In late October, the FDA sent final rules on banning menthol cigarettes and flavored cigars to the White House Office of Management and Budget for review, which is a key regulatory step. Public health experts have said that such a ban could save hundreds of thousands of lives.
Several advocacy groups are pushing the OMB to act expeditiously, so the final regulations can be issued by year’s end.
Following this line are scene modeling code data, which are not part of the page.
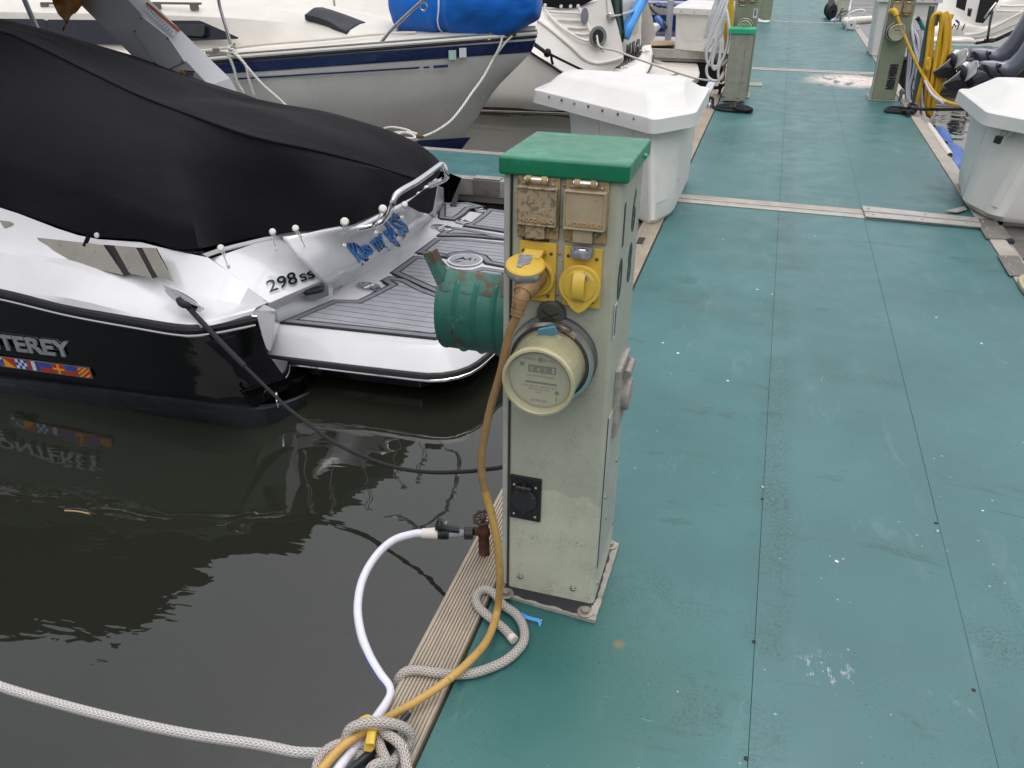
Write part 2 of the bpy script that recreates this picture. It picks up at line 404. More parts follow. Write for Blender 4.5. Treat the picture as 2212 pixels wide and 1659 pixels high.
def fibre(name, col, dirt, amt):
    g = NT(name); c = g.mix(g.ramp(g.noise(5, 4), .3, .7), tuple(x*.88 for x in lin(col)), tuple(x*1.06 for x in lin(col)))
    f = g.noise(95, 5, .7, dist=1.2); c = g.mix(g.ramp(f, .52, .62, 0, .22), c, tuple(min(1, x*1.35) for x in lin(col)))
    d = g.math('MULTIPLY', g.ramp(g.noise(13, 4, .65), .48, .68), g.ramp(g.noise(150, 4, .72, dist=1.5), .5, .6))
    c = g.mix(g.math('MULTIPLY', d, amt), c, lin(dirt))
    c = g.mix(g.ramp(g.noise(3.5, 3, .6, stretch=(1, 1, .35)), .52, .75, 0, amt*.7), c, tuple(x*.72 for x in lin(col)))
    if name == 'grey_green_fibreglass':
        sx = g.n('ShaderNodeSeparateXYZ'); g.l(g.tc.outputs['Object'], sx.inputs[0])
        e = g.math('ADD', sx.outputs[2], g.math('ADD', g.math('MULTIPLY', g.noise(16, 4, .6), .10), g.math('MULTIPLY', sx.outputs[0], .12)))
        c = g.mix(g.ramp(e, .425, .428, 0, .34), c, lin('84857a'))
    g.l(c, g.p.inputs['Base Color']); g.p.inputs['Roughness'].default_value = .55
    g.l(g.bump(g.noise(120, 4), .18, .0012), g.p.inputs['Normal']); return g.mat
K['post'] = fibre('grey_green_fibreglass', 'bebfad', '55564a', .6)
K['post_side'] = fibre('weathered_grey_fibreglass', 'b2b2aa', '77756c', .6)
K['post_old'] = fibre('mouldy_grey_fibreglass', '9b9a8c', '33322d', .95)
K['post_olive'] = fibre('olive_fibreglass', '8a9079', '48513a', .6)
mk('green_cap', '117351', .30, var=.1, vs=9, bump=.35, bs=14, spots=(('4fae93', 7, .56, .16, .3), ('0d4a38', 55, .72, .04, .6)), rvar=.06)
mk('cap_light', '2fae84', .45, var=.08)
mk('tan_plastic', 'a38c68', .6, var=.12, vs=14, bump=.5, bs=60, spots=(('55462f', 55, .5, .14, .7),))
mk('tan_lid', 'a69479', .62, var=.12, vs=18, bump=1.0, bs=75, spots=(('54472f', 120, .50, .1, .6), ('c0ab84', 40, .6, .1, .3)))
mk('tan_letter', 'bda47c', .6)
mk('tan_lid_clean', 'ab9a7e', .62, var=.1, vs=18, bump=.45, bs=55, spots=(('6a5a40', 70, .6, .1, .5),))
mk('yellow', 'd8b64c', .45, var=.07, vs=18, bump=.1, bs=80, spots=(('9a7a2c', 46, .63, .08, .35),))
mk('worn_grey', '8b8d96', .6, var=.3, vs=90, bump=.4, bs=160)
mk('black_plastic', '1d1e21', .42, var=.15, vs=20)
mk('rubber', '17171a', .6, var=.15, vs=20, spots=(('3a3836', 8, .58, .2, .4),))
mk('base_black', '2a2b31', .55, var=.15, vs=12, spots=(('77746f', 40, .66, .08, .5),))
mk('base_edge', '9d9890', .7, var=.2, vs=30, bump=.5, bs=120, spots=(('4b6f68', 26, .6, .1, .6), ('55504a', 60, .58, .1, .6)))
mk('meter_glass_body', 'a29d7c', .3, var=.1, vs=10, coat=.6, spots=(('c9c5aa', 14, .6, .2, .35),))
mk('meter_face', 'a5a286', .35, var=.05, coat=.6)
mk('meter_rim', 'b6b08c', .28, var=.08, coat=.5)
mk('meter_ink', '45443a', .6, var=.05)
mk('meter_base', '5b5c60', .5, .3, var=.2, vs=20, spots=(('8d6a3a', 9, .66, .1, .6),))
mk('dark_gap', '3a3833', .7, var=.1)
mk('seal_blue', '5a93ad', .4, var=.06)
mk('rust', '4b2a20', .75, var=.35, vs=30, bump=.6, bs=90, spots=(('7a4428', 40, .55, .12, .5),))
mk('rust_handle', '3d2823', .55, .2, var=.3, vs=40, bump=.3, bs=90)
mk('hood_teal', '2c6a5f', .45, var=.16, vs=8, bump=.2, bs=40, spots=(('5d9a8c', 30, .60, .08, .5), ('5a3d30', 9, .62, .05, .85, (3.2, 1, .4)), ('6b4a3a', 45, .66, .05, .7)))
mk('hood_rust', '3c6e62', .6, var=.2, vs=20, bump=.3, bs=60, spots=(('5a4234', 22, .50, .08, .85), ('7a4a38', 40, .55, .1, .5)))
mk('white_gel', 'd3d3d7', .16, var=.02, coat=.4, rvar=.04)
mk('white_gel_old', 'dcd6cd', .3, var=.03, rvar=.015, spots=(('bdb5aa', 2.2, .55, .3, .35),))
mk('cruiser_white', 'ece7e0', .25, var=.03, rvar=.015, spots=(('cac3b9', 2, .55, .3, .35),))
mk('cruiser_beige', 'c9bca9', .35, var=.05)
mk('sail_hull', 'dcd9d4', .25, var=.03, vs=2, spots=(('b1ada5', 1.3, .5, .35, .5),))
mk('sail_deck', 'd5d0c8', .5, var=.05, vs=4)
mk('navy', '1f2c5c', .3, var=.06, coat=.3)
mk('navy_glass', '22242d', .08, var=.1, rvar=.02)
mk('black_hull', '06070b', .09, var=.1, rvar=.03, coat=.5)
mk('black_panel', '19191e', .22, var=.1, rvar=.04, coat=.3)
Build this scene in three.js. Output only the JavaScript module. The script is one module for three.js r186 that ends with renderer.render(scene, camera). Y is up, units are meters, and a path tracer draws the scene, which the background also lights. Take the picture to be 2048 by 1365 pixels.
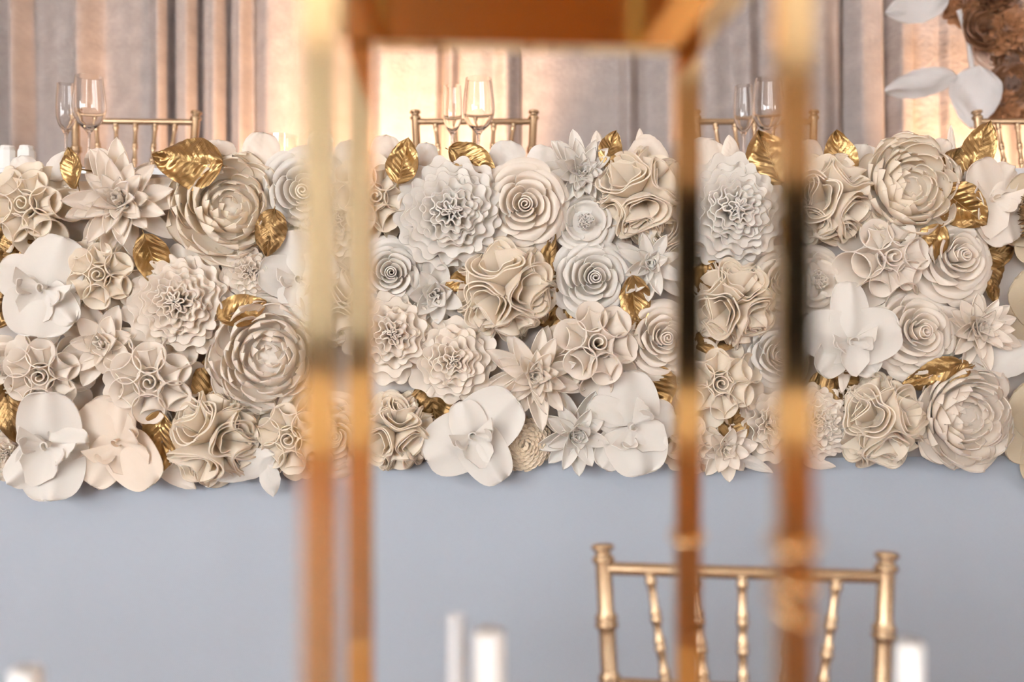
import * as THREE from 'three';
import { mergeGeometries } from 'three/addons/utils/BufferGeometryUtils.js';
import { RoundedBoxGeometry } from 'three/addons/geometries/RoundedBoxGeometry.js';
import { ImprovedNoise } from 'three/addons/math/ImprovedNoise.js';

// ---------------------------------------------------------------- camera, daylight, exposure
const F = 1991, EYE = 1.2;                               // focal length in pixels of the 2048 x 1365 frame, eye height
const scene = new THREE.Scene();
const camera = new THREE.PerspectiveCamera(2 * Math.atan(682.5 / F) * 180 / Math.PI, 2048 / 1365, 0.05, 60);
camera.position.set(0, EYE, 0);
camera.lookAt(0, EYE, -1);
camera.focus = 2.38;
camera.userData.fStop = 1.4;
const renderer = new THREE.WebGLRenderer({ antialias: true });
renderer.toneMapping = THREE.LinearToneMapping;
renderer.toneMappingExposure = 1.0;
renderer.shadowMap.enabled = true;
scene.background = new THREE.Color().setRGB(23.0, 24.0, 25.0);   // bright overcast sky beyond the windows

// ---------------------------------------------------------------- helpers
let seed = 7;
const rnd = () => { seed = (seed + 0x6D2B79F5) | 0; let t = Math.imul(seed ^ (seed >>> 15), 1 | seed); t = (t + Math.imul(t ^ (t >>> 7), 61 | t)) ^ t; return ((t ^ (t >>> 14)) >>> 0) / 4294967296; };
const rr = (a, b) => a + (b - a) * rnd();
const noise = new ImprovedNoise();
const N = (x, y, z = 0) => noise.noise(x, y, z);
const { sin, cos, PI, abs, pow, max, min, sqrt, exp } = Math;
const R = (d) => d * PI / 180;
const V = (x, y, z) => new THREE.Vector3(x, y, z);
const lerp = (a, b, t) => a + (b - a) * t;
const at = (px, py, d) => V((px - 1024) / F * d, EYE - (py - 682.5) / F * d, -d);   // a place seen at a pixel, at a depth in metres
const used = {};
function numbered(name) { const n = used[name] = (used[name] ?? -1) + 1; return n ? name + '_' + String(n).padStart(3, '0') : name; }
function tag(o, label, category, group, kind) {
  if (label) o.userData.label = label;
  if (category) o.userData.category = category;
  if (group) o.userData.group = group;
  if (kind) o.userData.kind = kind;
  return o;
}
function thing(name, label, category, group) { const o = new THREE.Group(); o.name = numbered(name); scene.add(o); return tag(o, label, category, group); }
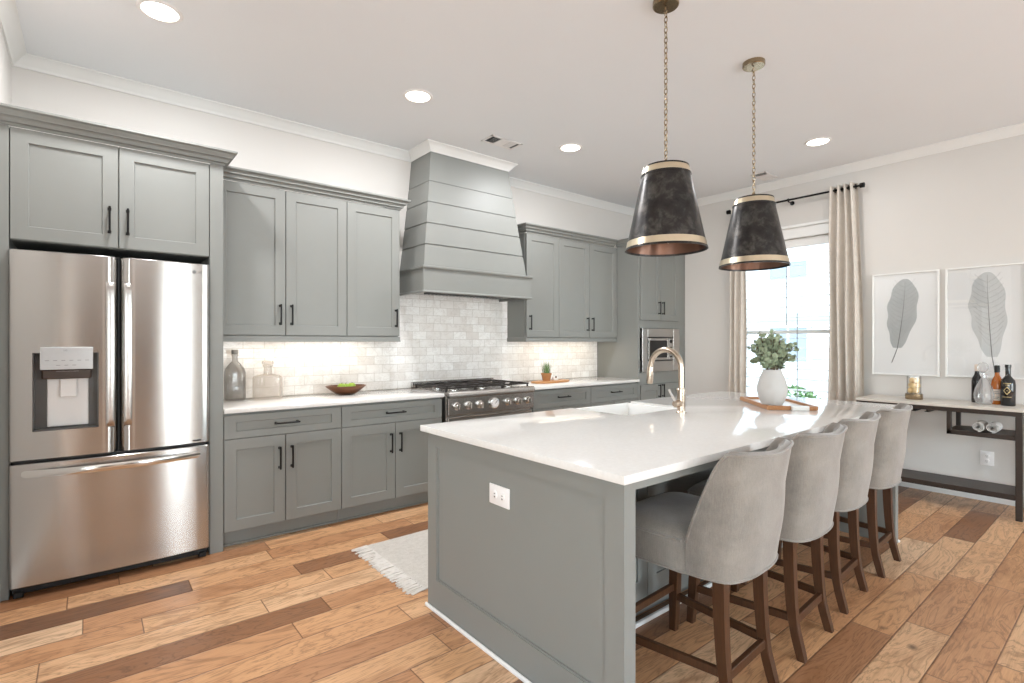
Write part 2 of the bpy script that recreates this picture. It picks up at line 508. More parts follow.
BASE = {}
def tag(o, label=None, cat=None, group=None, kind=None):
    if label: o['label'] = label
    if cat: o['category'] = cat
    if group: o['group'] = group
    if kind: o['kind'] = kind
    return o
def empty(name, loc, label=None, cat=None, group=None, rz=0):
    o = bpy.data.objects.new(name, None)
    COL.objects.link(o)
    o.location = loc
    o.rotation_euler = (0, 0, rz)
    o.empty_display_size = .05
    BASE[o.name] = Vector(loc)
    return tag(o, label, cat, group)
def obj(name, b, mat, parent=None, smooth=True, ang=35, label=None, cat=None, group=None, kind=None):
    """Link the builder as ONE mesh object. Vertices are given in world space."""
    bm = b.bm
    bmesh.ops.recalc_face_normals(bm, faces=bm.faces)
    if parent is not None:
        base = BASE[parent.name]
    else:
        vs = [v.co for v in bm.verts]
        base = Vector(((min(v.x for v in vs) + max(v.x for v in vs)) / 2, (min(v.y for v in vs) + max(v.y for v in vs)) / 2, min(v.z for v in vs)))
    bmesh.ops.translate(bm, vec=-base, verts=bm.verts)
    me = bpy.data.meshes.new(name)
    bm.to_mesh(me); bm.free()
    for m in (mat if isinstance(mat, (list, tuple)) else [mat]):
        me.materials.append(m)
    if smooth:
        me.polygons.foreach_set('use_smooth', [True] * len(me.polygons))
        me.set_sharp_from_angle(angle=R(ang))
    o = bpy.data.objects.new(name, me)
    COL.objects.link(o)
    if parent is not None:
        o.parent = parent
        BASE[o.name] = base.copy()
    else:
        o.location = base
        BASE[o.name] = base.copy()
    return tag(o, label, cat, group, kind)
def copy_tree(o, parent=None):
    c = o.copy()
    COL.objects.link(c)
    if parent is not None: c.parent = parent
    for ch in list(o.children):
        copy_tree(ch, c)
    return c
def catmull(P, n=8):
    P = [Vector(p) for p in P]
    out = []
    for i in range(len(P) - 1):
        p0 = P[i - 1] if i else P[0] * 2 - P[1]
        p1, p2 = P[i], P[i + 1]
        p3 = P[i + 2] if i + 2 < len(P) else P[-1] * 2 - P[-2]
        for k in range(n):
            t = k / n
            out.append(.5 * ((2 * p1) + (p2 - p0) * t + (2 * p0 - 5 * p1 + 4 * p2 - p3) * t * t + (3 * p1 - p0 - 3 * p2 + p3) * t ** 3))
    out.append(P[-1])
    return out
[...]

The FDA has explored a menthol ban for more than a decade.
“In the wake of Oct. 7, all of our policy assumptions need a reset and review to make sure we are defending the homeland from Iran-backed terrorism,” Rich Goldberg, a senior adviser to the Foundation for Defense of Democracies, told JNS.
‘The opposite effect of what they want’
Washington has paid scant attention to Hezbollah’s funding from illicit drug sources in South America since the Obama administration shut down Project Cassandra, a U.S. Drug Enforcement Administration effort to undercut that funding, as it pursued diplomacy with Iran.
“On the broader issue of Hezbollah’s activities in Latin America, I think that for quite some time it has been pretty much under the radar,” Ottolenghi said. “Ever since Project Cassandra was essentially shut down, the number of investigations and prosecutions into illicit finance, money laundering and drug trafficking activities linked to Hezbollah has dramatically dropped.”
The two congressmen urged the administration, while it “lends support to Israel and works to defeat terrorism,” to pause the rule and “potential Hezbollah-financing scheme until Congress can get answers from the administration on its national security implications.”
The FDA ban would “likely have the opposite effect of what they want,” Ottolenghi said. “Instead of curbing, the consumption will increase and illicit production and smuggling will, in some ways, benefit Hezbollah.”
Once the cartels prop up their operation, “that revenue will have to be laundered,” he added. “It’s very likely that a significant part of that money will go through Hezbollah channels.”